Return all of the entries exactly, with nothing added or left out.

Input:
= = = =
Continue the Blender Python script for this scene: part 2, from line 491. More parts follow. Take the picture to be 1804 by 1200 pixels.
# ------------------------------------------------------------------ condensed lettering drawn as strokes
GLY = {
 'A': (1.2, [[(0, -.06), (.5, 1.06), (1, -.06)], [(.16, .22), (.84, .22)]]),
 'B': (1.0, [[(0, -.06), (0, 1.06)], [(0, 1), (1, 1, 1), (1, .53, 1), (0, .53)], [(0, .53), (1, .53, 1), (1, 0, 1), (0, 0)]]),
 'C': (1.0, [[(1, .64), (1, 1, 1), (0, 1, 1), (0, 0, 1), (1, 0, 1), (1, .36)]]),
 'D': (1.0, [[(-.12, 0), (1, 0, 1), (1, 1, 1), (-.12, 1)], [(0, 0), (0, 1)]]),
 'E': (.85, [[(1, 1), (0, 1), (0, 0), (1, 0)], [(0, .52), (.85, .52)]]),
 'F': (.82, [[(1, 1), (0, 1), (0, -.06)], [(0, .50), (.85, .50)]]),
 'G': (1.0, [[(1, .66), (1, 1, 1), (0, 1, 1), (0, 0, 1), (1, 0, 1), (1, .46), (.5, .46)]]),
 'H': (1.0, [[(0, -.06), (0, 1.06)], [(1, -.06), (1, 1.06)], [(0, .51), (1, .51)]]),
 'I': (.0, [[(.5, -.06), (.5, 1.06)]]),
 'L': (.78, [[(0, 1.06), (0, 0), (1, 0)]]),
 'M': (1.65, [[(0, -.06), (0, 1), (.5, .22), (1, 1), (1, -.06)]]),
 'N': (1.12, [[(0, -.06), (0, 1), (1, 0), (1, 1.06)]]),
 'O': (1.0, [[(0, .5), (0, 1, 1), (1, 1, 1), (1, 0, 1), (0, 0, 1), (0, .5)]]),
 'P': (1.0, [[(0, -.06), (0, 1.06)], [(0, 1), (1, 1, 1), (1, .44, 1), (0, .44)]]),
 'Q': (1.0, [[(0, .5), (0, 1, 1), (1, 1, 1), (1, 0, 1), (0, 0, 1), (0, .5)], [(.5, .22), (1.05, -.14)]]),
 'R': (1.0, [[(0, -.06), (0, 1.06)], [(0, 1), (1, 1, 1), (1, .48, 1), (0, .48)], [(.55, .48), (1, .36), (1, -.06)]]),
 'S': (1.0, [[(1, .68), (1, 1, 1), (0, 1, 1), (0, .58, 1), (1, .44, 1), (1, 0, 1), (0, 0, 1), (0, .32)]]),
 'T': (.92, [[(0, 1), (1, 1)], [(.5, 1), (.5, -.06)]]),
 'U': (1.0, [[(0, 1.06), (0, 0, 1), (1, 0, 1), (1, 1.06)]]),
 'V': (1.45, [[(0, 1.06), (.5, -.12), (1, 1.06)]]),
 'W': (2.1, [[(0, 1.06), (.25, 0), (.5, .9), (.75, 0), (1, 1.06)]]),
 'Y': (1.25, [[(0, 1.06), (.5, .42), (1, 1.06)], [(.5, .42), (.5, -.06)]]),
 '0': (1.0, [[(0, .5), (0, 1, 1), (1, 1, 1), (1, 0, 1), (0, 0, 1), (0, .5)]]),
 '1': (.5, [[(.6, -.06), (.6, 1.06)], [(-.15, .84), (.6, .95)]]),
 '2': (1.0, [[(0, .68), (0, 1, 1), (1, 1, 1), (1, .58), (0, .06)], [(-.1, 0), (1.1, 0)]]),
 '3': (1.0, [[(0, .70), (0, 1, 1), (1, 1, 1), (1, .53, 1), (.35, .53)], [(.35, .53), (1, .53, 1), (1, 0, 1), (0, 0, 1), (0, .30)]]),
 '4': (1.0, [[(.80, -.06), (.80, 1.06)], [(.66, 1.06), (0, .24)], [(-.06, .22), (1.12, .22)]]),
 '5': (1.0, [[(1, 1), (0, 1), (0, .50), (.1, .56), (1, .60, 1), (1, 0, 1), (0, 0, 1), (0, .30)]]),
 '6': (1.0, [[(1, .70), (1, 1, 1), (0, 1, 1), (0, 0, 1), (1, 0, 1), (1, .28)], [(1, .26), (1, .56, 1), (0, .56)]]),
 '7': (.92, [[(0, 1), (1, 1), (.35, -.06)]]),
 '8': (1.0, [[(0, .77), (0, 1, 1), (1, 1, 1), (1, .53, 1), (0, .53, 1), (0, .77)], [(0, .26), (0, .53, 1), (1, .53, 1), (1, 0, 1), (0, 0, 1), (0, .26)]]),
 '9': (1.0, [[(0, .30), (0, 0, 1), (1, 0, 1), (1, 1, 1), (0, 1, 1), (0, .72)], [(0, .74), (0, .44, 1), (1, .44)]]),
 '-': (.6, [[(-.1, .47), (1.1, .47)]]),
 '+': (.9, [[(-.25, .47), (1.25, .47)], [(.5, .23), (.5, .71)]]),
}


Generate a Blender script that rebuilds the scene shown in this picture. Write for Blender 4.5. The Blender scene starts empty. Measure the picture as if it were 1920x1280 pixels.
= = = =
Exercise answer:
Continue the Blender Python script for this scene: part 2, from line 491. More parts follow. Take the picture to be 1804 by 1200 pixels.
# ------------------------------------------------------------------ condensed lettering drawn as strokes
GLY = {
 'A': (1.2, [[(0, -.06), (.5, 1.06), (1, -.06)], [(.16, .22), (.84, .22)]]),
 'B': (1.0, [[(0, -.06), (0, 1.06)], [(0, 1), (1, 1, 1), (1, .53, 1), (0, .53)], [(0, .53), (1, .53, 1), (1, 0, 1), (0, 0)]]),
 'C': (1.0, [[(1, .64), (1, 1, 1), (0, 1, 1), (0, 0, 1), (1, 0, 1), (1, .36)]]),
 'D': (1.0, [[(-.12, 0), (1, 0, 1), (1, 1, 1), (-.12, 1)], [(0, 0), (0, 1)]]),
 'E': (.85, [[(1, 1), (0, 1), (0, 0), (1, 0)], [(0, .52), (.85, .52)]]),
 'F': (.82, [[(1, 1), (0, 1), (0, -.06)], [(0, .50), (.85, .50)]]),
 'G': (1.0, [[(1, .66), (1, 1, 1), (0, 1, 1), (0, 0, 1), (1, 0, 1), (1, .46), (.5, .46)]]),
 'H': (1.0, [[(0, -.06), (0, 1.06)], [(1, -.06), (1, 1.06)], [(0, .51), (1, .51)]]),
 'I': (.0, [[(.5, -.06), (.5, 1.06)]]),
 'L': (.78, [[(0, 1.06), (0, 0), (1, 0)]]),
 'M': (1.65, [[(0, -.06), (0, 1), (.5, .22), (1, 1), (1, -.06)]]),
 'N': (1.12, [[(0, -.06), (0, 1), (1, 0), (1, 1.06)]]),
 'O': (1.0, [[(0, .5), (0, 1, 1), (1, 1, 1), (1, 0, 1), (0, 0, 1), (0, .5)]]),
 'P': (1.0, [[(0, -.06), (0, 1.06)], [(0, 1), (1, 1, 1), (1, .44, 1), (0, .44)]]),
 'Q': (1.0, [[(0, .5), (0, 1, 1), (1, 1, 1), (1, 0, 1), (0, 0, 1), (0, .5)], [(.5, .22), (1.05, -.14)]]),
 'R': (1.0, [[(0, -.06), (0, 1.06)], [(0, 1), (1, 1, 1), (1, .48, 1), (0, .48)], [(.55, .48), (1, .36), (1, -.06)]]),
 'S': (1.0, [[(1, .68), (1, 1, 1), (0, 1, 1), (0, .58, 1), (1, .44, 1), (1, 0, 1), (0, 0, 1), (0, .32)]]),
 'T': (.92, [[(0, 1), (1, 1)], [(.5, 1), (.5, -.06)]]),
 'U': (1.0, [[(0, 1.06), (0, 0, 1), (1, 0, 1), (1, 1.06)]]),
 'V': (1.45, [[(0, 1.06), (.5, -.12), (1, 1.06)]]),
 'W': (2.1, [[(0, 1.06), (.25, 0), (.5, .9), (.75, 0), (1, 1.06)]]),
 'Y': (1.25, [[(0, 1.06), (.5, .42), (1, 1.06)], [(.5, .42), (.5, -.06)]]),
 '0': (1.0, [[(0, .5), (0, 1, 1), (1, 1, 1), (1, 0, 1), (0, 0, 1), (0, .5)]]),
 '1': (.5, [[(.6, -.06), (.6, 1.06)], [(-.15, .84), (.6, .95)]]),
 '2': (1.0, [[(0, .68), (0, 1, 1), (1, 1, 1), (1, .58), (0, .06)], [(-.1, 0), (1.1, 0)]]),
 '3': (1.0, [[(0, .70), (0, 1, 1), (1, 1, 1), (1, .53, 1), (.35, .53)], [(.35, .53), (1, .53, 1), (1, 0, 1), (0, 0, 1), (0, .30)]]),
 '4': (1.0, [[(.80, -.06), (.80, 1.06)], [(.66, 1.06), (0, .24)], [(-.06, .22), (1.12, .22)]]),
 '5': (1.0, [[(1, 1), (0, 1), (0, .50), (.1, .56), (1, .60, 1), (1, 0, 1), (0, 0, 1), (0, .30)]]),
 '6': (1.0, [[(1, .70), (1, 1, 1), (0, 1, 1), (0, 0, 1), (1, 0, 1), (1, .28)], [(1, .26), (1, .56, 1), (0, .56)]]),
 '7': (.92, [[(0, 1), (1, 1), (.35, -.06)]]),
 '8': (1.0, [[(0, .77), (0, 1, 1), (1, 1, 1), (1, .53, 1), (0, .53, 1), (0, .77)], [(0, .26), (0, .53, 1), (1, .53, 1), (1, 0, 1), (0, 0, 1), (0, .26)]]),
 '9': (1.0, [[(0, .30), (0, 0, 1), (1, 0, 1), (1, 1, 1), (0, 1, 1), (0, .72)], [(0, .74), (0, .44, 1), (1, .44)]]),
 '-': (.6, [[(-.1, .47), (1.1, .47)]]),
 '+': (.9, [[(-.25, .47), (1.25, .47)], [(.5, .23), (.5, .71)]]),
}


Generate a Blender script that rebuilds the scene shown in this picture. Write for Blender 4.5. The Blender scene starts empty. Measure the picture as if it were 1920x1280 pixels.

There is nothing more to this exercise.